→ **Problem statement**:
Below are records to be output exactly, every one of them.

→ **Exercise data**:

++++++

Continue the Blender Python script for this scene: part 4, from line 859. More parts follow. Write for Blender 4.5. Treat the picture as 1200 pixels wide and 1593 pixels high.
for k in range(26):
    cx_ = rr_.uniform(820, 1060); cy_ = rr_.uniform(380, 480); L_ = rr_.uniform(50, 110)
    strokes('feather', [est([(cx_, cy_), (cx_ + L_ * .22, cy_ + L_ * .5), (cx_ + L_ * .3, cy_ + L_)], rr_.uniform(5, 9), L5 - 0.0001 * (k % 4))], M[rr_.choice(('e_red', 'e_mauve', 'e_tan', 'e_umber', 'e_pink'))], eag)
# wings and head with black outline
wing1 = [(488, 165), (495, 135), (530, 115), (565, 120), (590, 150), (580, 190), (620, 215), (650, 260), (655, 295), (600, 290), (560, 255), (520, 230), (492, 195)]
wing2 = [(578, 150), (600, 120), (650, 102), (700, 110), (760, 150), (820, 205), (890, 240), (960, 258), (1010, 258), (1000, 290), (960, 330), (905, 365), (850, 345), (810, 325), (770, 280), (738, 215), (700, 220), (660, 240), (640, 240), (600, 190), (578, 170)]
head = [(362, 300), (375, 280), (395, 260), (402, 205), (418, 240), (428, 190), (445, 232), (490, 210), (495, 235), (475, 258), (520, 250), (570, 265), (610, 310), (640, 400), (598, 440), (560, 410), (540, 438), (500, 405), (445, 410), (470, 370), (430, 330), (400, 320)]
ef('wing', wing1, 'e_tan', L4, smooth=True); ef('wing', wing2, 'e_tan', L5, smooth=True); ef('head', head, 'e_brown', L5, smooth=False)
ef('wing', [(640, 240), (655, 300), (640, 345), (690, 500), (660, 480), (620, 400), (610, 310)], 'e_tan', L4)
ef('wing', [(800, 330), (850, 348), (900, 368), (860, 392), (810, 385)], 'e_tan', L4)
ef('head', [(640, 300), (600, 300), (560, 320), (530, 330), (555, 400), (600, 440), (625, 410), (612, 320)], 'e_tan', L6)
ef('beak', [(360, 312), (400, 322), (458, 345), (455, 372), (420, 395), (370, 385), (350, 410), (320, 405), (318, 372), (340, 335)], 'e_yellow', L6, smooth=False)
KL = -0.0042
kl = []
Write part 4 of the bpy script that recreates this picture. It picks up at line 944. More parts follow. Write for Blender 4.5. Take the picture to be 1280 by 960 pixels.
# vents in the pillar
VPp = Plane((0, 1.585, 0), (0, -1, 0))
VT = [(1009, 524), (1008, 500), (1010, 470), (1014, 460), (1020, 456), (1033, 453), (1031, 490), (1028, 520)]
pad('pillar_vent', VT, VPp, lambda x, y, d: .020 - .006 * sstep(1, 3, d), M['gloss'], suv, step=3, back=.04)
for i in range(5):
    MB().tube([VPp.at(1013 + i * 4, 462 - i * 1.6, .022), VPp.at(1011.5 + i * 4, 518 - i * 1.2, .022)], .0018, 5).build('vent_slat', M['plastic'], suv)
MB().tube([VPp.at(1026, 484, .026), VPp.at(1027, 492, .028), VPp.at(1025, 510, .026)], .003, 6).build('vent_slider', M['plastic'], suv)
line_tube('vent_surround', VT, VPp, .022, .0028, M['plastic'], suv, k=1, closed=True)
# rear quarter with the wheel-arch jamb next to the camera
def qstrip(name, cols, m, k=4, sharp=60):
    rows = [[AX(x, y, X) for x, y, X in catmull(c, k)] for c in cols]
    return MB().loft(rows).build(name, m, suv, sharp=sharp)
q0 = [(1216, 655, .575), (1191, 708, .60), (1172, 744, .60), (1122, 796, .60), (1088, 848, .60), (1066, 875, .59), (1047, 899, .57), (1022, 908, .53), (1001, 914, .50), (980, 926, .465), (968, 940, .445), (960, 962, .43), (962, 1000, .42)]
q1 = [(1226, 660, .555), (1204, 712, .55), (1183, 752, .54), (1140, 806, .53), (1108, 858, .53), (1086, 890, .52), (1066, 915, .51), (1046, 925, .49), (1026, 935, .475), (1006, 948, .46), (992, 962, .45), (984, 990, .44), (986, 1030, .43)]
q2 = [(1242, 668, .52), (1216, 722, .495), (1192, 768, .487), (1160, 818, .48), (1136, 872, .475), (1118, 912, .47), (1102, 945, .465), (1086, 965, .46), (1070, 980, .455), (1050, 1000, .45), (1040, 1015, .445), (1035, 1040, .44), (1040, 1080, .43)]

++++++

→ **Expected answer**:
Continue the Blender Python script for this scene: part 4, from line 859. More parts follow. Write for Blender 4.5. Treat the picture as 1200 pixels wide and 1593 pixels high.
for k in range(26):
    cx_ = rr_.uniform(820, 1060); cy_ = rr_.uniform(380, 480); L_ = rr_.uniform(50, 110)
    strokes('feather', [est([(cx_, cy_), (cx_ + L_ * .22, cy_ + L_ * .5), (cx_ + L_ * .3, cy_ + L_)], rr_.uniform(5, 9), L5 - 0.0001 * (k % 4))], M[rr_.choice(('e_red', 'e_mauve', 'e_tan', 'e_umber', 'e_pink'))], eag)
# wings and head with black outline
wing1 = [(488, 165), (495, 135), (530, 115), (565, 120), (590, 150), (580, 190), (620, 215), (650, 260), (655, 295), (600, 290), (560, 255), (520, 230), (492, 195)]
wing2 = [(578, 150), (600, 120), (650, 102), (700, 110), (760, 150), (820, 205), (890, 240), (960, 258), (1010, 258), (1000, 290), (960, 330), (905, 365), (850, 345), (810, 325), (770, 280), (738, 215), (700, 220), (660, 240), (640, 240), (600, 190), (578, 170)]
head = [(362, 300), (375, 280), (395, 260), (402, 205), (418, 240), (428, 190), (445, 232), (490, 210), (495, 235), (475, 258), (520, 250), (570, 265), (610, 310), (640, 400), (598, 440), (560, 410), (540, 438), (500, 405), (445, 410), (470, 370), (430, 330), (400, 320)]
ef('wing', wing1, 'e_tan', L4, smooth=True); ef('wing', wing2, 'e_tan', L5, smooth=True); ef('head', head, 'e_brown', L5, smooth=False)
ef('wing', [(640, 240), (655, 300), (640, 345), (690, 500), (660, 480), (620, 400), (610, 310)], 'e_tan', L4)
ef('wing', [(800, 330), (850, 348), (900, 368), (860, 392), (810, 385)], 'e_tan', L4)
ef('head', [(640, 300), (600, 300), (560, 320), (530, 330), (555, 400), (600, 440), (625, 410), (612, 320)], 'e_tan', L6)
ef('beak', [(360, 312), (400, 322), (458, 345), (455, 372), (420, 395), (370, 385), (350, 410), (320, 405), (318, 372), (340, 335)], 'e_yellow', L6, smooth=False)
KL = -0.0042
kl = []
Write part 4 of the bpy script that recreates this picture. It picks up at line 944. More parts follow. Write for Blender 4.5. Take the picture to be 1280 by 960 pixels.
# vents in the pillar
VPp = Plane((0, 1.585, 0), (0, -1, 0))
VT = [(1009, 524), (1008, 500), (1010, 470), (1014, 460), (1020, 456), (1033, 453), (1031, 490), (1028, 520)]
pad('pillar_vent', VT, VPp, lambda x, y, d: .020 - .006 * sstep(1, 3, d), M['gloss'], suv, step=3, back=.04)
for i in range(5):
    MB().tube([VPp.at(1013 + i * 4, 462 - i * 1.6, .022), VPp.at(1011.5 + i * 4, 518 - i * 1.2, .022)], .0018, 5).build('vent_slat', M['plastic'], suv)
MB().tube([VPp.at(1026, 484, .026), VPp.at(1027, 492, .028), VPp.at(1025, 510, .026)], .003, 6).build('vent_slider', M['plastic'], suv)
line_tube('vent_surround', VT, VPp, .022, .0028, M['plastic'], suv, k=1, closed=True)
# rear quarter with the wheel-arch jamb next to the camera
def qstrip(name, cols, m, k=4, sharp=60):
    rows = [[AX(x, y, X) for x, y, X in catmull(c, k)] for c in cols]
    return MB().loft(rows).build(name, m, suv, sharp=sharp)
q0 = [(1216, 655, .575), (1191, 708, .60), (1172, 744, .60), (1122, 796, .60), (1088, 848, .60), (1066, 875, .59), (1047, 899, .57), (1022, 908, .53), (1001, 914, .50), (980, 926, .465), (968, 940, .445), (960, 962, .43), (962, 1000, .42)]
q1 = [(1226, 660, .555), (1204, 712, .55), (1183, 752, .54), (1140, 806, .53), (1108, 858, .53), (1086, 890, .52), (1066, 915, .51), (1046, 925, .49), (1026, 935, .475), (1006, 948, .46), (992, 962, .45), (984, 990, .44), (986, 1030, .43)]
q2 = [(1242, 668, .52), (1216, 722, .495), (1192, 768, .487), (1160, 818, .48), (1136, 872, .475), (1118, 912, .47), (1102, 945, .465), (1086, 965, .46), (1070, 980, .455), (1050, 1000, .45), (1040, 1015, .445), (1035, 1040, .44), (1040, 1080, .43)]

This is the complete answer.